Let's not kid ourselves here; the film belongs on a DVD as a special feature. The documentary is not strong enough to stand on its own merits as a cinema release. It's obvious that with the fiftieth anniversary that MGM released this (even with a small release) to try and cash in. In the screening I was at, there were four of us in a large Odeon cinema. What's so wrong with it? It's not that it’s bad – far from it; I just wanted more.

The documentary spends a good deal of it's all-too-short 90 minute run, introducing Fleming, his very interesting World War II back story, the novels themselves and then, of course, the birth of Broccoli and Saltzman’s relationship – which lead to the forming of EON productions: Everything Or Nothing. This section of the 90 minutes is very well put together and very interesting; where the film falls short is not enough time is spent on the Bond films. Yes, we get a good amount of time spent on the 1960’s and Connery’s era. Also, they took time with Lazenby and delivered for the first time an honest account of the reason he only did one film! However, the film skims over the details of Moore’s era (which surprised me as he made seven films). Once you've skimmed Moore, then the film practically leaps through Dalton and takes little enough time with Brosnan, leading us to the last few minutes of the film which act as a trailer for Skyfall.

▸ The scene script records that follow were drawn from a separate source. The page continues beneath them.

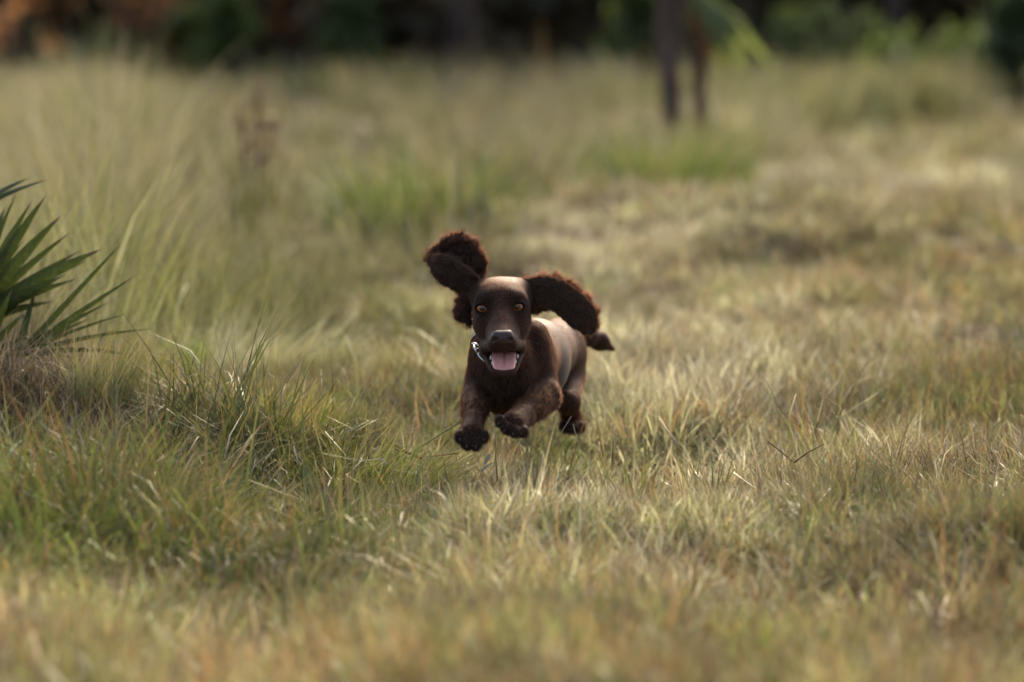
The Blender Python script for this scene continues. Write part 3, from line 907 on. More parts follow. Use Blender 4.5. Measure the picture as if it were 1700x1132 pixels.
nt.links.new(b.outputs[0], out.inputs[0])


def sphere_mesh(r, nu=24, nv=16, cornea=0.0):
    V_, F_ = [], []
    for i in range(nv + 1):
        t = math.pi * i / nv
        for j in range(nu):
            p_ = 2 * math.pi * j / nu
            y_ = -math.cos(t); rad = math.sin(t)
            bulge = 1 + cornea * max(0, -y_ - 0.6) / 0.4
            V_.append((r * rad * math.cos(p_), r * y_ * bulge, r * rad * math.sin(p_)))
    for i in range(nv):
        for j in range(nu):
            F_.append((i * nu + j, i * nu + (j + 1) % nu, (i + 1) * nu + (j + 1) % nu, (i + 1) * nu + j))
    return V_, F_


for ex, ey, eY in EYES:
    V_, F_ = sphere_mesh(EYE_R, cornea=0.06)
    o = mesh_obj("eye", V_, F_, m_eye, dog)
    c = L_(ex, ey, eY); o.location = tuple(c + [0, 0.0005, 0])
    o.rotation_euler = (math.radians(3), 0, 0)

# nose leather with nostrils
NS = Sculpt(L_(808, 582, 7.25), L_(860, 540, 7.35), 0.0009)
NS.bone(L_(825, 556.5, 7.304), L_(844, 556, 7.304), 0.0098, 0.0098, 0.008)
NS.bone(L_(827, 563, 7.300), L_(842, 562.5, 7.300), 0.0105, 0.0105, 0.008)
NS.ball(L_(834.5, 570, 7.302), (0.0075, 0.008, 0.007), 0.006)
for sx in (-1, 1):
    NS.ball(L_(834.5 + sx * 13, 561, 7.302), (0.0065, 0.009, 0.0075), 0.005)
    NS.bone(L_(834.5 + sx * 8.6, 564, 7.283), L_(834.5 + sx * 13.5, 562.5, 7.295), 0.0046, 0.0032, 0.003, cut=True)
    NS.bone(L_(834.5 + sx * 12, 564, 7.292), L_(834.5 + sx * 18, 567, 7.300), 0.0022, 0.0014, 0.002, cut=True)
NS.bone(L_(834.5, 558, 7.2865), L_(834.5, 580, 7.291), 0.0012, 0.0014, 0.002, cut=True)
V_, Q_ = NS.surface()
m_nose, nt, out = new_mat("nose_leather")
b = nt.nodes.new("ShaderNodeBsdfPrincipled")
tc = nt.nodes.new("ShaderNodeTexCoord")
vo = nt.nodes.new("ShaderNodeTexVoronoi"); vo.inputs["Scale"].default_value = 700
nt.links.new(tc.outputs["Object"], vo.inputs["Vector"])
b.inputs["Base Color"].default_value = (0.045, 0.022, 0.015, 1)
b.inputs["Roughness"].default_value = 0.40
b.inputs["Specular IOR Level"].default_value = 0.35
bp = nt.nodes.new("ShaderNodeBump"); bp.inputs["Strength"].default_value = 0.35; bp.inputs["Distance"].default_value = 0.0006
nt.links.new(vo.outputs["Distance"], bp.inputs["Height"]); nt.links.new(bp.outputs[0], b.inputs["Normal"])
nt.links.new(b.outputs[0], out.inputs[0])
mesh_obj("nose", V_, Q_, m_nose, dog)

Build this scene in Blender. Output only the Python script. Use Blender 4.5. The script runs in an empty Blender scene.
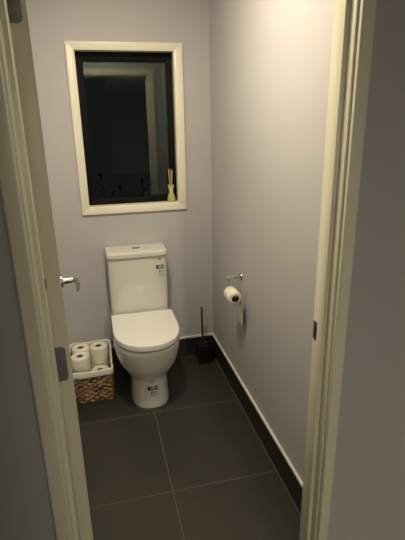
import bpy, bmesh, math, random
from mathutils import Vector, Matrix, noise
random.seed(7)
S = bpy.context.scene
COL = S.collection
PI = math.pi

# ---------------------------------------------------------------- camera
CX, CY, CZ = -0.7282, -2.8, 1.5931
YAW, PITCH, ROLL, FPX = 0.2335, 0.3217, -0.0193, 449.6
cy, sy, cp, sp = math.cos(YAW), math.sin(YAW), math.cos(PITCH), math.sin(PITCH)
fw = Vector((sy*cp, cy*cp, -sp)); rt0 = Vector((cy, -sy, 0)); up0 = rt0.cross(fw)
rt = math.cos(ROLL)*rt0 + math.sin(ROLL)*up0
up = -math.sin(ROLL)*rt0 + math.cos(ROLL)*up0
cam_d = bpy.data.cameras.new('camera')
cam_d.sensor_fit = 'HORIZONTAL'; cam_d.sensor_width = 36.0
cam_d.lens = 36.0*FPX/405.0; cam_d.clip_start = 0.02
cam = bpy.data.objects.new('camera', cam_d); COL.objects.link(cam)
cam.matrix_world = Matrix(((rt.x, up.x, -fw.x, CX), (rt.y, up.y, -fw.y, CY), (rt.z, up.z, -fw.z, CZ), (0, 0, 0, 1)))
S.camera = cam

# ---------------------------------------------------------------- world, exposure, lamps (night: lit by ceiling lamps only)
S.view_settings.view_transform = 'Standard'; S.view_settings.look = 'None'
S.view_settings.gamma = 1.0; S.view_settings.use_curve_mapping = False
S.view_settings.exposure = 0.0
W = bpy.data.worlds.new('night'); S.world = W; W.use_nodes = True
W.node_tree.nodes['Background'].inputs[0].default_value = (0.50, 0.58, 0.48, 1)
W.node_tree.nodes['Background'].inputs[1].default_value = 0.022
LAMP_POS = (-0.62, -1.14, 2.40)
LAMP_STRENGTH = 225.0
LAMP_COLOR = (1.0, 0.865, 0.63)
HALL_LAMPS = [(-0.03, -5.30), (-0.03, -5.75), (-0.02, -6.2)]
HALL_STRENGTH = 700.0
HALL_COLOR = (1.0, 0.88, 0.66)

# ---------------------------------------------------------------- materials
def new_mat(name, color, rough=0.5, metal=0.0, spec=0.5, coat=0.0):
    m = bpy.data.materials.new(name); m.use_nodes = True
    b = m.node_tree.nodes['Principled BSDF']
    b.inputs['Base Color'].default_value = (*color, 1); b.inputs['Roughness'].default_value = rough
    b.inputs['Metallic'].default_value = metal; b.inputs['Specular IOR Level'].default_value = spec
    b.inputs['Coat Weight'].default_value = coat; b.inputs['Coat Roughness'].default_value = 0.06
    return m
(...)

It’s not all bad; there are some genuine revelations within the documentary, some great insights into the making of these films, you hear the truth behind the never-ending court battles with Kevin McClory and the Battle of the Bonds in 1983, the truth behind Connery leaving the series and the fall of his relationship with Broccoli and especially Salztman. There are some genuine moments that are shared for the first time here with fans. But, for me as a massive fan, it didn’t deliver enough detail and enough time spent with all the Bonds. It felt in the most part as trying to stick to a 90 minute format, and it is obvious there is enough material to have this be a much longer documentary that would actually deliver the untold 007 story.